Beneath this task is a listing; retype all of it exactly.
'''
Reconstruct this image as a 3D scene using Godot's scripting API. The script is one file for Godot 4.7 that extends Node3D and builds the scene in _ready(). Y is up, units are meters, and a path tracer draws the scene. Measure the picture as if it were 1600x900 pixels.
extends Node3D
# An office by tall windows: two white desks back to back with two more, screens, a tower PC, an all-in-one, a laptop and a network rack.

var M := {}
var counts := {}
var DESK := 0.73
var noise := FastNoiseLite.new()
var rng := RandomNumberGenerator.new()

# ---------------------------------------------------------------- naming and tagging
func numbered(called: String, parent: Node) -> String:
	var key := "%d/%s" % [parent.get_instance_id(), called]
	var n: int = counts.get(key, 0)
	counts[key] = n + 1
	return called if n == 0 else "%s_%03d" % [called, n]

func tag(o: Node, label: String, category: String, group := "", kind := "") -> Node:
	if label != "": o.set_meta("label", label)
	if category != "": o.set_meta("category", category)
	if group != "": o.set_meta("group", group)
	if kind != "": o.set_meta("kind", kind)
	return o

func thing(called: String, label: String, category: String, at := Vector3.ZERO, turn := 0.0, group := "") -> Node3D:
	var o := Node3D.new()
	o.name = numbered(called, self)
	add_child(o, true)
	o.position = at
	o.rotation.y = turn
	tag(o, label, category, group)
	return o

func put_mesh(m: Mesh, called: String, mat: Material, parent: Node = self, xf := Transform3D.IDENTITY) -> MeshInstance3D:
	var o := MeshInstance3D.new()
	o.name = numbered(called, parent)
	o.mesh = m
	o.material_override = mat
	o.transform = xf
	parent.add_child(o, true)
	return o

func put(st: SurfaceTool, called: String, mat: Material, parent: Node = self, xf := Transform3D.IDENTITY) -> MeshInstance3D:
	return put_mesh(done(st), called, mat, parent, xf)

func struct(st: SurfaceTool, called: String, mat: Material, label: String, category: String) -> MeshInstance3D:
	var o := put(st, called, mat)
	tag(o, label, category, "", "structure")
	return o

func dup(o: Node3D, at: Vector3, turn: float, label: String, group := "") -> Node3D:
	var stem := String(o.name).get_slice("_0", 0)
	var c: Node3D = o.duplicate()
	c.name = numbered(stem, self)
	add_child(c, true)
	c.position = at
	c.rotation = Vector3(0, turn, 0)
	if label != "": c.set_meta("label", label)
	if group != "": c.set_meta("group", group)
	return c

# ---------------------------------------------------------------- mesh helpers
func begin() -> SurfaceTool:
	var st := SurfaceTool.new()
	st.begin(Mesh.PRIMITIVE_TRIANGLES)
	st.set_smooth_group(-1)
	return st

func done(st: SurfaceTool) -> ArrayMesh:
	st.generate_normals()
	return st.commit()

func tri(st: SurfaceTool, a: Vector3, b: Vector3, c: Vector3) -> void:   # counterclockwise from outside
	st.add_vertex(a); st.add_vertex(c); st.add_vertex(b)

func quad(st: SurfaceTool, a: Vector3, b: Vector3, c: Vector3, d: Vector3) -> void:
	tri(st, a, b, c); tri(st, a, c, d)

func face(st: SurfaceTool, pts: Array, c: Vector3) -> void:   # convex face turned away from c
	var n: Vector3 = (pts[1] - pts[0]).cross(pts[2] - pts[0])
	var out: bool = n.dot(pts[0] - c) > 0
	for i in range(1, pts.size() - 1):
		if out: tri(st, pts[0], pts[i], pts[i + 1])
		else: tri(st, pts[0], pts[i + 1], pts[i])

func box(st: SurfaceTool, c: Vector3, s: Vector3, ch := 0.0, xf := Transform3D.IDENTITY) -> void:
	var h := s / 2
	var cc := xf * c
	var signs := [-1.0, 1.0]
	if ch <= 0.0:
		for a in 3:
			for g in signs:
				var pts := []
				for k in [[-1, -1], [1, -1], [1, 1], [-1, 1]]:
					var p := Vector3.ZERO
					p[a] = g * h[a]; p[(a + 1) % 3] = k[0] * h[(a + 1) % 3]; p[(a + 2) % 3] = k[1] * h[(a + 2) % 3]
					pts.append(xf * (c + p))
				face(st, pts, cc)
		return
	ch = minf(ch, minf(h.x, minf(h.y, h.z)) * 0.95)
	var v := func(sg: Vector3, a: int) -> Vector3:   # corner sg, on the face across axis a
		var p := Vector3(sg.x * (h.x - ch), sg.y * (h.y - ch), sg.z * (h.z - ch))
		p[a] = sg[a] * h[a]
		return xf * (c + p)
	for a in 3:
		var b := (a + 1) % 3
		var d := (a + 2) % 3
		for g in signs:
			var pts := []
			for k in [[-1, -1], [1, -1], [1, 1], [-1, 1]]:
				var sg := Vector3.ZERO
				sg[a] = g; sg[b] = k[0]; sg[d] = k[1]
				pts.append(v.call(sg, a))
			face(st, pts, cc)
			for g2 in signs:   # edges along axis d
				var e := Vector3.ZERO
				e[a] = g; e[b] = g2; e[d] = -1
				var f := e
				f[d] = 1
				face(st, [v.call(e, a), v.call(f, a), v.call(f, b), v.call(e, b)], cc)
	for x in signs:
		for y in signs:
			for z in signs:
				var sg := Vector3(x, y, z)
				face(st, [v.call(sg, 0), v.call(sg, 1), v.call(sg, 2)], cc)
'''
OUTPUT FOR THIS EXERCISE »
Reconstruct this image as a 3D scene using Godot's scripting API. The script is one file for Godot 4.7 that extends Node3D and builds the scene in _ready(). Y is up, units are meters, and a path tracer draws the scene. Measure the picture as if it were 1600x900 pixels.
extends Node3D
# An office by tall windows: two white desks back to back with two more, screens, a tower PC, an all-in-one, a laptop and a network rack.

var M := {}
var counts := {}
var DESK := 0.73
var noise := FastNoiseLite.new()
var rng := RandomNumberGenerator.new()

# ---------------------------------------------------------------- naming and tagging
func numbered(called: String, parent: Node) -> String:
	var key := "%d/%s" % [parent.get_instance_id(), called]
	var n: int = counts.get(key, 0)
	counts[key] = n + 1
	return called if n == 0 else "%s_%03d" % [called, n]

func tag(o: Node, label: String, category: String, group := "", kind := "") -> Node:
	if label != "": o.set_meta("label", label)
	if category != "": o.set_meta("category", category)
	if group != "": o.set_meta("group", group)
	if kind != "": o.set_meta("kind", kind)
	return o

func thing(called: String, label: String, category: String, at := Vector3.ZERO, turn := 0.0, group := "") -> Node3D:
	var o := Node3D.new()
	o.name = numbered(called, self)
	add_child(o, true)
	o.position = at
	o.rotation.y = turn
	tag(o, label, category, group)
	return o

func put_mesh(m: Mesh, called: String, mat: Material, parent: Node = self, xf := Transform3D.IDENTITY) -> MeshInstance3D:
	var o := MeshInstance3D.new()
	o.name = numbered(called, parent)
	o.mesh = m
	o.material_override = mat
	o.transform = xf
	parent.add_child(o, true)
	return o

func put(st: SurfaceTool, called: String, mat: Material, parent: Node = self, xf := Transform3D.IDENTITY) -> MeshInstance3D:
	return put_mesh(done(st), called, mat, parent, xf)

func struct(st: SurfaceTool, called: String, mat: Material, label: String, category: String) -> MeshInstance3D:
	var o := put(st, called, mat)
	tag(o, label, category, "", "structure")
	return o

func dup(o: Node3D, at: Vector3, turn: float, label: String, group := "") -> Node3D:
	var stem := String(o.name).get_slice("_0", 0)
	var c: Node3D = o.duplicate()
	c.name = numbered(stem, self)
	add_child(c, true)
	c.position = at
	c.rotation = Vector3(0, turn, 0)
	if label != "": c.set_meta("label", label)
	if group != "": c.set_meta("group", group)
	return c

# ---------------------------------------------------------------- mesh helpers
func begin() -> SurfaceTool:
	var st := SurfaceTool.new()
	st.begin(Mesh.PRIMITIVE_TRIANGLES)
	st.set_smooth_group(-1)
	return st

func done(st: SurfaceTool) -> ArrayMesh:
	st.generate_normals()
	return st.commit()

func tri(st: SurfaceTool, a: Vector3, b: Vector3, c: Vector3) -> void:   # counterclockwise from outside
	st.add_vertex(a); st.add_vertex(c); st.add_vertex(b)

func quad(st: SurfaceTool, a: Vector3, b: Vector3, c: Vector3, d: Vector3) -> void:
	tri(st, a, b, c); tri(st, a, c, d)

func face(st: SurfaceTool, pts: Array, c: Vector3) -> void:   # convex face turned away from c
	var n: Vector3 = (pts[1] - pts[0]).cross(pts[2] - pts[0])
	var out: bool = n.dot(pts[0] - c) > 0
	for i in range(1, pts.size() - 1):
		if out: tri(st, pts[0], pts[i], pts[i + 1])
		else: tri(st, pts[0], pts[i + 1], pts[i])

func box(st: SurfaceTool, c: Vector3, s: Vector3, ch := 0.0, xf := Transform3D.IDENTITY) -> void:
	var h := s / 2
	var cc := xf * c
	var signs := [-1.0, 1.0]
	if ch <= 0.0:
		for a in 3:
			for g in signs:
				var pts := []
				for k in [[-1, -1], [1, -1], [1, 1], [-1, 1]]:
					var p := Vector3.ZERO
					p[a] = g * h[a]; p[(a + 1) % 3] = k[0] * h[(a + 1) % 3]; p[(a + 2) % 3] = k[1] * h[(a + 2) % 3]
					pts.append(xf * (c + p))
				face(st, pts, cc)
		return
	ch = minf(ch, minf(h.x, minf(h.y, h.z)) * 0.95)
	var v := func(sg: Vector3, a: int) -> Vector3:   # corner sg, on the face across axis a
		var p := Vector3(sg.x * (h.x - ch), sg.y * (h.y - ch), sg.z * (h.z - ch))
		p[a] = sg[a] * h[a]
		return xf * (c + p)
	for a in 3:
		var b := (a + 1) % 3
		var d := (a + 2) % 3
		for g in signs:
			var pts := []
			for k in [[-1, -1], [1, -1], [1, 1], [-1, 1]]:
				var sg := Vector3.ZERO
				sg[a] = g; sg[b] = k[0]; sg[d] = k[1]
				pts.append(v.call(sg, a))
			face(st, pts, cc)
			for g2 in signs:   # edges along axis d
				var e := Vector3.ZERO
				e[a] = g; e[b] = g2; e[d] = -1
				var f := e
				f[d] = 1
				face(st, [v.call(e, a), v.call(f, a), v.call(f, b), v.call(e, b)], cc)
	for x in signs:
		for y in signs:
			for z in signs:
				var sg := Vector3(x, y, z)
				face(st, [v.call(sg, 0), v.call(sg, 1), v.call(sg, 2)], cc)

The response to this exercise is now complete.